-- YOUR OBJECTIVE --
Give the data again exactly as written, skipping any pictures.

-- PROVIDED DATA --
----
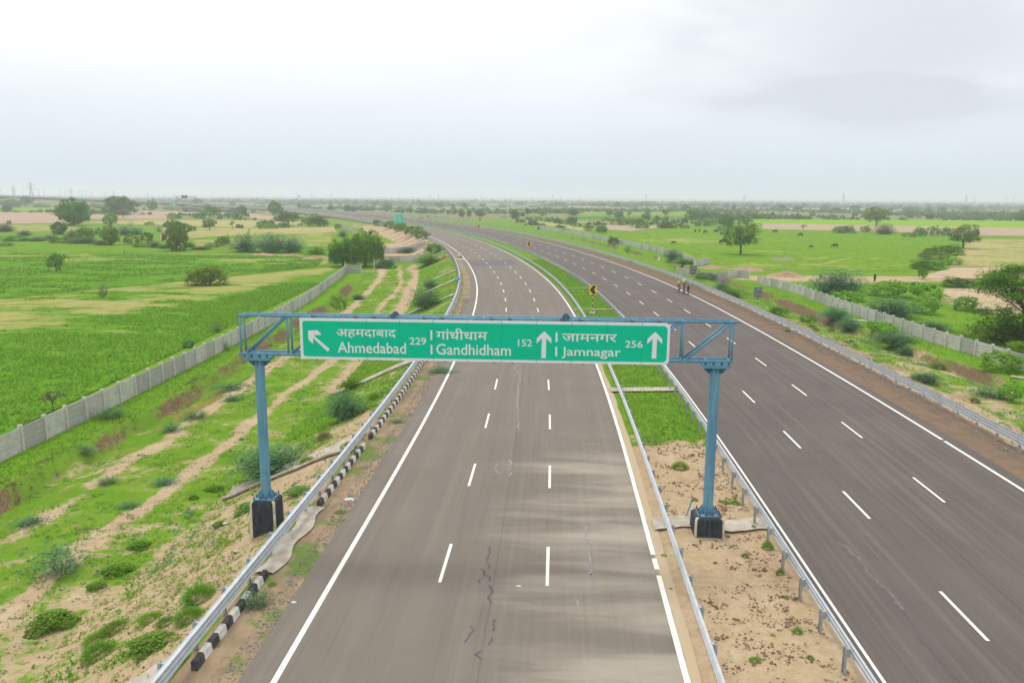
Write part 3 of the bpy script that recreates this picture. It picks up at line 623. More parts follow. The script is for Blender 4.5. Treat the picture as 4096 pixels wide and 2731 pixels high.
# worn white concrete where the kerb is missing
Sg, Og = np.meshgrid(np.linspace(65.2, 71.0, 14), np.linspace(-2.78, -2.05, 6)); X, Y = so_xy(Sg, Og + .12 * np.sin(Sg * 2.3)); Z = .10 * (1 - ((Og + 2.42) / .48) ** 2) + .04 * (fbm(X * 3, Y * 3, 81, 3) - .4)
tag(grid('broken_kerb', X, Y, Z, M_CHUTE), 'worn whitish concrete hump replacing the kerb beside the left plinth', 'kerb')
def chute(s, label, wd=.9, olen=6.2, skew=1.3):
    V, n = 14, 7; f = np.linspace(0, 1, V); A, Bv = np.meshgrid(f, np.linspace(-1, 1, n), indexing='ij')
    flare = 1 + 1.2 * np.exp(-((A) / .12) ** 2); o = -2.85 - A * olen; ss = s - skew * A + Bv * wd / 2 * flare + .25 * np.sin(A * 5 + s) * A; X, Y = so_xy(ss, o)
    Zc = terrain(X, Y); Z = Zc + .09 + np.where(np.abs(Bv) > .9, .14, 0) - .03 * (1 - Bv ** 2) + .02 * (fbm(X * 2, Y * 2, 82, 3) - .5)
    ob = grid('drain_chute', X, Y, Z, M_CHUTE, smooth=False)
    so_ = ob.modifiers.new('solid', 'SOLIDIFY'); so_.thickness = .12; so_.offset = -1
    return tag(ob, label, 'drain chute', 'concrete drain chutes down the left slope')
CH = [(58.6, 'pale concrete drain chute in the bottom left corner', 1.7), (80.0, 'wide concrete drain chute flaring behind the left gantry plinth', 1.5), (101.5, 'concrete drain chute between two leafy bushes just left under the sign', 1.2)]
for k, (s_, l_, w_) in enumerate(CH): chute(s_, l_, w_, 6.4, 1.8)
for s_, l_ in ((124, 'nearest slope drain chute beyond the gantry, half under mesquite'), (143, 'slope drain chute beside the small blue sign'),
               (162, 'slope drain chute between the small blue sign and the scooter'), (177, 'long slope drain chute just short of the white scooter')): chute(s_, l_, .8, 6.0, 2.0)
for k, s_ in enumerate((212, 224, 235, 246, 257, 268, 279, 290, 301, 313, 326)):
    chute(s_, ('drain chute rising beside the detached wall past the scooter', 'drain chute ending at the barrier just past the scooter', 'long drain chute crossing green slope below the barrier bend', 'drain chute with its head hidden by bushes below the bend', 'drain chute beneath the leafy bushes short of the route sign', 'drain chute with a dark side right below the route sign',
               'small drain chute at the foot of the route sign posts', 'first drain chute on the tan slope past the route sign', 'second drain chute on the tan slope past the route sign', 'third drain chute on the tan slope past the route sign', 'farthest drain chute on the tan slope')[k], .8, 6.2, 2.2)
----
-- OUTPUT OF THE EXERCISE --
Write part 3 of the bpy script that recreates this picture. It picks up at line 623. More parts follow. The script is for Blender 4.5. Treat the picture as 4096 pixels wide and 2731 pixels high.
# worn white concrete where the kerb is missing
Sg, Og = np.meshgrid(np.linspace(65.2, 71.0, 14), np.linspace(-2.78, -2.05, 6)); X, Y = so_xy(Sg, Og + .12 * np.sin(Sg * 2.3)); Z = .10 * (1 - ((Og + 2.42) / .48) ** 2) + .04 * (fbm(X * 3, Y * 3, 81, 3) - .4)
tag(grid('broken_kerb', X, Y, Z, M_CHUTE), 'worn whitish concrete hump replacing the kerb beside the left plinth', 'kerb')
def chute(s, label, wd=.9, olen=6.2, skew=1.3):
    V, n = 14, 7; f = np.linspace(0, 1, V); A, Bv = np.meshgrid(f, np.linspace(-1, 1, n), indexing='ij')
    flare = 1 + 1.2 * np.exp(-((A) / .12) ** 2); o = -2.85 - A * olen; ss = s - skew * A + Bv * wd / 2 * flare + .25 * np.sin(A * 5 + s) * A; X, Y = so_xy(ss, o)
    Zc = terrain(X, Y); Z = Zc + .09 + np.where(np.abs(Bv) > .9, .14, 0) - .03 * (1 - Bv ** 2) + .02 * (fbm(X * 2, Y * 2, 82, 3) - .5)
    ob = grid('drain_chute', X, Y, Z, M_CHUTE, smooth=False)
    so_ = ob.modifiers.new('solid', 'SOLIDIFY'); so_.thickness = .12; so_.offset = -1
    return tag(ob, label, 'drain chute', 'concrete drain chutes down the left slope')
CH = [(58.6, 'pale concrete drain chute in the bottom left corner', 1.7), (80.0, 'wide concrete drain chute flaring behind the left gantry plinth', 1.5), (101.5, 'concrete drain chute between two leafy bushes just left under the sign', 1.2)]
for k, (s_, l_, w_) in enumerate(CH): chute(s_, l_, w_, 6.4, 1.8)
for s_, l_ in ((124, 'nearest slope drain chute beyond the gantry, half under mesquite'), (143, 'slope drain chute beside the small blue sign'),
               (162, 'slope drain chute between the small blue sign and the scooter'), (177, 'long slope drain chute just short of the white scooter')): chute(s_, l_, .8, 6.0, 2.0)
for k, s_ in enumerate((212, 224, 235, 246, 257, 268, 279, 290, 301, 313, 326)):
    chute(s_, ('drain chute rising beside the detached wall past the scooter', 'drain chute ending at the barrier just past the scooter', 'long drain chute crossing green slope below the barrier bend', 'drain chute with its head hidden by bushes below the bend', 'drain chute beneath the leafy bushes short of the route sign', 'drain chute with a dark side right below the route sign',
               'small drain chute at the foot of the route sign posts', 'first drain chute on the tan slope past the route sign', 'second drain chute on the tan slope past the route sign', 'third drain chute on the tan slope past the route sign', 'farthest drain chute on the tan slope')[k], .8, 6.2, 2.2)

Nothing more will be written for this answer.